Although the results of Steir’s work might signal a relentless pursuit of beauty and love of nature, her approach is inherently political. For the artist, politics and power are inexorably linked, and the source of all power relations is the individual ego. The foundation of Steir’s practice remains deeply rooted in methodologies advanced by pioneering composer and her close friend John Cage (1912 – 1992). Furthering his conceptual openness to and use of chance, Steir applies Cage’s theories to her process—from her preparatory mixing of the paint to its physical application. Steir’s Zen Buddhism similarly facilitates a move away from the ego and toward a practice that attempts to relinquish control. To an extent, Steir allows the paintings to form themselves, opening them to the influence of ambient material and natural forces. Climbing high up on ladders and lifts, Steir pours the paint down from the upper register of an upright canvas, surrendering her gestures to chance, allowing gravity and the viscosity of the paint—as well as the physical mechanics—to determine the direction and ultimately the final form of the work.
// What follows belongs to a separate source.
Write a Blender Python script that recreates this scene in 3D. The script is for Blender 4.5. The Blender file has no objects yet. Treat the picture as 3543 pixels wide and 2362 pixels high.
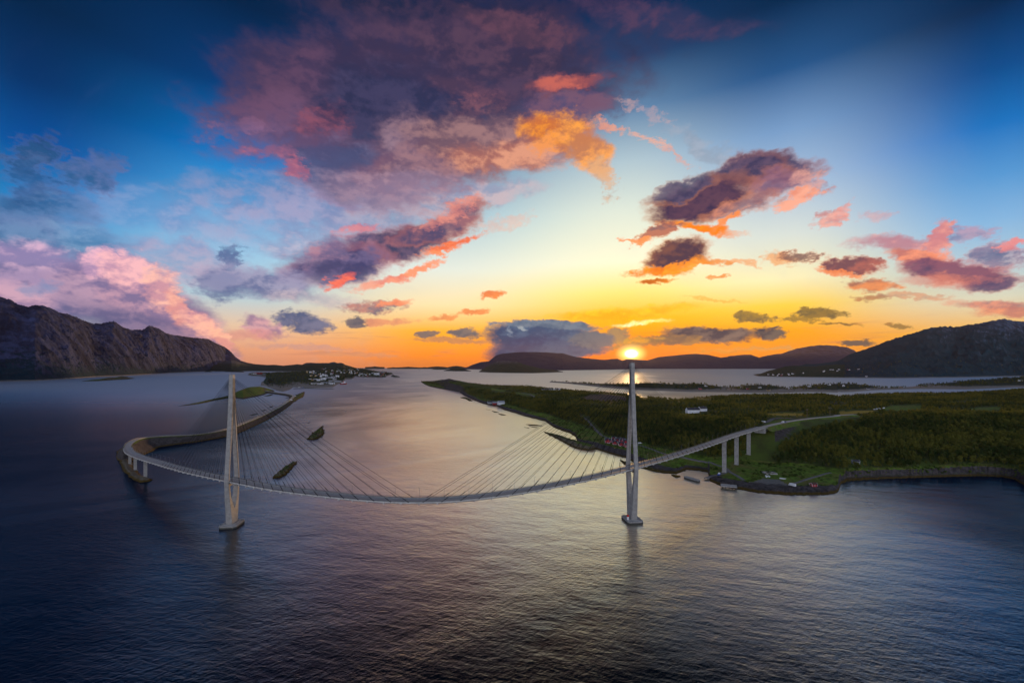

Steir recalls that her misunderstanding of the way traditional Chinese ink paintings were made led to her first Waterfall paintings. Initially, she thought the ink was splashed. Through subsequent research she learned that what appeared to be a splash was in fact meticulously drawn by the academically trained artist. “Sometimes the best ideas come from misunderstandings,” Steir reflects, referencing her mode of working as “collaboration with gravity and the whatever.” She observes: “It’s always the mistake that makes the painting, the part where I’m completely blank. … A mistake is so human. Something came through, and even though I don’t control it, and I try to disappear and it’s not me, it’s something random and coincidental.” In Steir’s recent work, such seeming failures resolve in sites of raw, unanticipated beauty that hover between chaos and form, a portal to potentially enter.
New Works on View
The monumental painting Angel anchors the group of new works exhibited in Kairos. A tangle of whites and blues are traversed by an orange line, which Steir dedicated to the memory of her friend and mentor Agnes Martin. By turns sensuous and austere, this painting and the series to which it belongs bring Steir’s exploration of the possibilities of painting full circle. She first visited Martin in New Mexico in 1971 with Douglas Crimp, a trip to the mesa that inspired her iconic painting Looking for the Mountain (1971), which resides in the collection of the Smithsonian American Art Museum. In the upper-left corner of that work, a gushing stroke of blue paint inaugurated Steir’s sustained engagement with a gesture that led to figuration—not abstraction—and ultimately to her signature motif, the waterfall. Returning to these earlier moments in her career, Steir’s new paintings extend their delicate balance of depiction and facture, positioning these less as binaries than as states along a fluid spectrum. Delighting in accident, each clears a space through which unforeseen possibilities might emerge.
Accompanying Publication
Pat Steir: Kairos will be accompanied by a publication comprised of over 100 illustrations of the artist’s work and archival images, with an essay by Courtney J. Martin, Deputy Director and Chief Curator, Dia Art Foundation; a poem by Anne Waldman; and an interview conducted by literary critic, cultural theorist, and editor Sylvère Lotringer, Jean Baudrillard Chair and Professor of Philosophy at the European Graduate School and Professor Emeritus, Columbia University. Lotringer founded Semiotext(e) the influential journal for which Pat Steir was a founding board member.